The API also returns an anomalies block on GET /shows/:showId/seats: seats where COUNT(bookings) is greater than one for the same seatId. The Next.js page surfaces that after stress runs so you do not have to tail SQL to prove the point.

Two overlapping read–write timelines for the same seat


Why wrapping only part of the work is a half-measure

People sometimes hear “use a transaction” and assume the race vanishes. A transaction gives you atomicity and a place to roll back, but a plain read—depending on isolation—can still be a non-locking snapshot. Two transactions can therefore agree on the past at the same time unless something forces them to take turns on the authoritative row (or you lean on a constraint and a retry story).

So the interesting design question is not “transaction yes/no,” but which rows are the source of truth for the decision, and how you read them right before you mutate.


What “safe” does in this codebase

The safe path is a single Sequelize-managed transaction. Inside it, the handler loads the requested seats with lock: t.LOCK.UPDATE, which maps to PostgreSQL’s SELECT … FOR UPDATE behavior on those rows.

Roughly:

  1. Open a transaction.
  2. findAll the target seats for this show, with FOR UPDATE so competitors block on the same inventory.
  3. Verify count and status === "available" while the lock is held.
  4. Update each seat to booked and create bookings rows in the same transaction.
  5. Commit.

If another client got there first, the re-check fails and the handler returns a 409-style conflict instead of silently stacking duplicate bookings. The critical section is short: no artificial sleep in the safe path, because the point is correctness under contention, not simulating human latency inside the lock.

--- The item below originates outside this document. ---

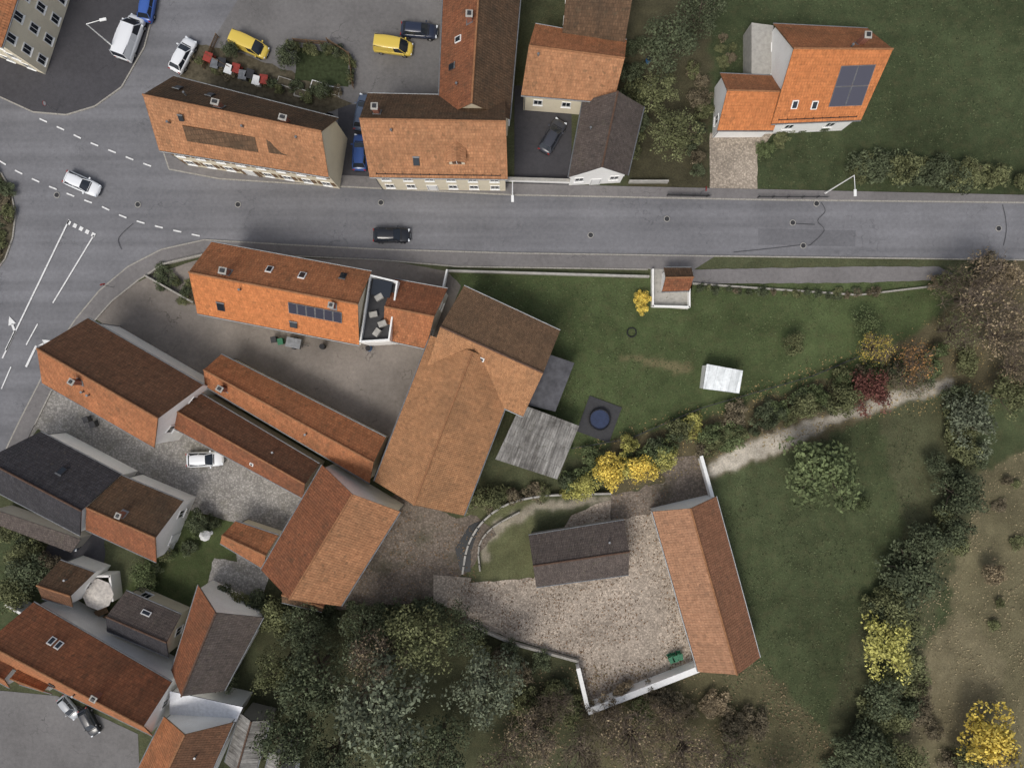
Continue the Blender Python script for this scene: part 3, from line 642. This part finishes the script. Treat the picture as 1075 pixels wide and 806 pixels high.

Trade-offs you should name out loud

Throughput on a hot seat goes down when everyone queues on the same row lock—that is the cost of correctness for a finite resource. For a full auditorium you usually contend per seat, which scales better than one global mutex for the entire hall.

If you lock multiple seats (for example a cart of four), define a stable lock order (sort seat IDs ascending) before acquiring locks so you do not invite deadlocks.

Keep transactions tight: no slow external APIs, no user-facing prompts, no “fetch PDF while holding the row.”


Neighbors on the shelf (briefly)

BookMySeat focuses on pessimistic row locks inside a transaction because it maps cleanly to “this seat is the thing we are fighting over.”

Other patterns belong in the same mental drawer:

  • A UNIQUE (seat_id) (or composite with show/time) is an excellent backstop: the app should still try to do the right thing, but the database refuses double-sell if something slips.
  • Optimistic locking with a version column is pleasant when conflicts are rare; cinemas on opening night are not always that world.
  • Stricter isolation can catch anomalies but often surfaces as retries; you still want an explicit story for which rows represent the seat.

How to play with it locally

Clone the repo, create a Postgres database, copy .env.example into apps/server/.env, run npm run db:seed -w server, then start npm run dev (or run the server and web workspaces separately). The UI includes a stress control that fires parallel unsafe requests against one available seat—afterwards, refresh and watch anomalies light up unless you reset the demo.

If you want a deeper dive later—exact isolation-level notes, lock ordering for multi-seat carts, or a k6 script against /book—those can be short follow-ups. For now, the implementation in apps/server/src/book.ts is the ground truth next to this narrative.